Write out every single entry exactly.
** BEGIN Dataset records **
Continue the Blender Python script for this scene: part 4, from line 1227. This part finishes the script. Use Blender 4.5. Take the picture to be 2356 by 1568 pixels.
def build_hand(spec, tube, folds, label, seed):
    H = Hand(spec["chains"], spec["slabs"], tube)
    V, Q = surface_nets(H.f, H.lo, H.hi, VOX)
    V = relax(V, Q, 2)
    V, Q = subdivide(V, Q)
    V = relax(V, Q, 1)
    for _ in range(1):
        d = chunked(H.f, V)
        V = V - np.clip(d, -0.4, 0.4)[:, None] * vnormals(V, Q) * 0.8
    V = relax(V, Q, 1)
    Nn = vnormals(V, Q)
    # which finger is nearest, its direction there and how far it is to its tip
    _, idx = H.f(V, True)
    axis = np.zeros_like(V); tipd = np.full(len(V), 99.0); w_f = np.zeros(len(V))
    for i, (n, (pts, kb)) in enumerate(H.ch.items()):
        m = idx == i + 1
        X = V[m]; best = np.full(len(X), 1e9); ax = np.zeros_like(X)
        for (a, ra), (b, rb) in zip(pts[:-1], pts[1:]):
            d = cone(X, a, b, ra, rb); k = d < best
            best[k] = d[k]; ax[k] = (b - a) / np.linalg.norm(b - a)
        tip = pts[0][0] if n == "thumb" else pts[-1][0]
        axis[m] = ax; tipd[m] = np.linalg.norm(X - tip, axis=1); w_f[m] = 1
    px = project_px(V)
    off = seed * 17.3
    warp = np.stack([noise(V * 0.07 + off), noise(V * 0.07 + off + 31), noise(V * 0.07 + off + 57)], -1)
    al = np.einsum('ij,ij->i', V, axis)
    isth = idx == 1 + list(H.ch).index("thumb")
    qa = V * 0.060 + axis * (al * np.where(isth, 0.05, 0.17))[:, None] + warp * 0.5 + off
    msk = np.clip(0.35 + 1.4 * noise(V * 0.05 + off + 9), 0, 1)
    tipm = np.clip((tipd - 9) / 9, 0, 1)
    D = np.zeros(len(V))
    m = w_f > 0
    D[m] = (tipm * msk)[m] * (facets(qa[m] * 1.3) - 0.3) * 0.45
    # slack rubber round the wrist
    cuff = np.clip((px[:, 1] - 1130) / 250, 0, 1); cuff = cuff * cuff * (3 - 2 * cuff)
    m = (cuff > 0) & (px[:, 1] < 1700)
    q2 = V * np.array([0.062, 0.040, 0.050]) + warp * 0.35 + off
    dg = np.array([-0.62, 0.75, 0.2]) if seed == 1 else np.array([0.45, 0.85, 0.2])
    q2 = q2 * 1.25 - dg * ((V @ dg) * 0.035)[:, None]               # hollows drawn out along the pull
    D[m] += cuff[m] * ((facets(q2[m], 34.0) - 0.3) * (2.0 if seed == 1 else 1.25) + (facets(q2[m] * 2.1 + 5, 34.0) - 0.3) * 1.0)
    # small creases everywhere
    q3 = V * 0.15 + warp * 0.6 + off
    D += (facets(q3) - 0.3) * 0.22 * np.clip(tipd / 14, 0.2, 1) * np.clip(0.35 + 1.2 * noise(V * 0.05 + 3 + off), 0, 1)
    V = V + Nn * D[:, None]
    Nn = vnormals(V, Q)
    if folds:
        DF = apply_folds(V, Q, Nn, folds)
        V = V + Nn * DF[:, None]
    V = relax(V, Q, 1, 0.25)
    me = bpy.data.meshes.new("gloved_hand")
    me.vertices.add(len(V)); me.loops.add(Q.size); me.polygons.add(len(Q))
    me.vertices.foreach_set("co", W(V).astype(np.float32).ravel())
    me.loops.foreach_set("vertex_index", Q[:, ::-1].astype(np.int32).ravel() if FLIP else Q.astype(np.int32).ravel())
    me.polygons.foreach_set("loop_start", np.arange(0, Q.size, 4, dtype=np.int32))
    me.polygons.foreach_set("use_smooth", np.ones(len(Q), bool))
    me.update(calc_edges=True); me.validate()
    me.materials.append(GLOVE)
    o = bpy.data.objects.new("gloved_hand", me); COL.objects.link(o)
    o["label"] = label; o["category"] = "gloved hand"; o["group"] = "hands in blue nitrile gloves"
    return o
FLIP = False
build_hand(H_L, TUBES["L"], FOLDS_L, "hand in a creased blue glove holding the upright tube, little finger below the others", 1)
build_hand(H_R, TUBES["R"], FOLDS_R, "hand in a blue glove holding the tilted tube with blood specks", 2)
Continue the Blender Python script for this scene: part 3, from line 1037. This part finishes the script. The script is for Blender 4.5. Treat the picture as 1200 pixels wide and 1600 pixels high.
** END Dataset records **
## Output of the exercise:
Continue the Blender Python script for this scene: part 4, from line 1227. This part finishes the script. Use Blender 4.5. Take the picture to be 2356 by 1568 pixels.
def build_hand(spec, tube, folds, label, seed):
    H = Hand(spec["chains"], spec["slabs"], tube)
    V, Q = surface_nets(H.f, H.lo, H.hi, VOX)
    V = relax(V, Q, 2)
    V, Q = subdivide(V, Q)
    V = relax(V, Q, 1)
    for _ in range(1):
        d = chunked(H.f, V)
        V = V - np.clip(d, -0.4, 0.4)[:, None] * vnormals(V, Q) * 0.8
    V = relax(V, Q, 1)
    Nn = vnormals(V, Q)
    # which finger is nearest, its direction there and how far it is to its tip
    _, idx = H.f(V, True)
    axis = np.zeros_like(V); tipd = np.full(len(V), 99.0); w_f = np.zeros(len(V))
    for i, (n, (pts, kb)) in enumerate(H.ch.items()):
        m = idx == i + 1
        X = V[m]; best = np.full(len(X), 1e9); ax = np.zeros_like(X)
        for (a, ra), (b, rb) in zip(pts[:-1], pts[1:]):
            d = cone(X, a, b, ra, rb); k = d < best
            best[k] = d[k]; ax[k] = (b - a) / np.linalg.norm(b - a)
        tip = pts[0][0] if n == "thumb" else pts[-1][0]
        axis[m] = ax; tipd[m] = np.linalg.norm(X - tip, axis=1); w_f[m] = 1
    px = project_px(V)
    off = seed * 17.3
    warp = np.stack([noise(V * 0.07 + off), noise(V * 0.07 + off + 31), noise(V * 0.07 + off + 57)], -1)
    al = np.einsum('ij,ij->i', V, axis)
    isth = idx == 1 + list(H.ch).index("thumb")
    qa = V * 0.060 + axis * (al * np.where(isth, 0.05, 0.17))[:, None] + warp * 0.5 + off
    msk = np.clip(0.35 + 1.4 * noise(V * 0.05 + off + 9), 0, 1)
    tipm = np.clip((tipd - 9) / 9, 0, 1)
    D = np.zeros(len(V))
    m = w_f > 0
    D[m] = (tipm * msk)[m] * (facets(qa[m] * 1.3) - 0.3) * 0.45
    # slack rubber round the wrist
    cuff = np.clip((px[:, 1] - 1130) / 250, 0, 1); cuff = cuff * cuff * (3 - 2 * cuff)
    m = (cuff > 0) & (px[:, 1] < 1700)
    q2 = V * np.array([0.062, 0.040, 0.050]) + warp * 0.35 + off
    dg = np.array([-0.62, 0.75, 0.2]) if seed == 1 else np.array([0.45, 0.85, 0.2])
    q2 = q2 * 1.25 - dg * ((V @ dg) * 0.035)[:, None]               # hollows drawn out along the pull
    D[m] += cuff[m] * ((facets(q2[m], 34.0) - 0.3) * (2.0 if seed == 1 else 1.25) + (facets(q2[m] * 2.1 + 5, 34.0) - 0.3) * 1.0)
    # small creases everywhere
    q3 = V * 0.15 + warp * 0.6 + off
    D += (facets(q3) - 0.3) * 0.22 * np.clip(tipd / 14, 0.2, 1) * np.clip(0.35 + 1.2 * noise(V * 0.05 + 3 + off), 0, 1)
    V = V + Nn * D[:, None]
    Nn = vnormals(V, Q)
    if folds:
        DF = apply_folds(V, Q, Nn, folds)
        V = V + Nn * DF[:, None]
    V = relax(V, Q, 1, 0.25)
    me = bpy.data.meshes.new("gloved_hand")
    me.vertices.add(len(V)); me.loops.add(Q.size); me.polygons.add(len(Q))
    me.vertices.foreach_set("co", W(V).astype(np.float32).ravel())
    me.loops.foreach_set("vertex_index", Q[:, ::-1].astype(np.int32).ravel() if FLIP else Q.astype(np.int32).ravel())
    me.polygons.foreach_set("loop_start", np.arange(0, Q.size, 4, dtype=np.int32))
    me.polygons.foreach_set("use_smooth", np.ones(len(Q), bool))
    me.update(calc_edges=True); me.validate()
    me.materials.append(GLOVE)
    o = bpy.data.objects.new("gloved_hand", me); COL.objects.link(o)
    o["label"] = label; o["category"] = "gloved hand"; o["group"] = "hands in blue nitrile gloves"
    return o
FLIP = False
build_hand(H_L, TUBES["L"], FOLDS_L, "hand in a creased blue glove holding the upright tube, little finger below the others", 1)
build_hand(H_R, TUBES["R"], FOLDS_R, "hand in a blue glove holding the tilted tube with blood specks", 2)
Continue the Blender Python script for this scene: part 3, from line 1037. This part finishes the script. The script is for Blender 4.5. Treat the picture as 1200 pixels wide and 1600 pixels high.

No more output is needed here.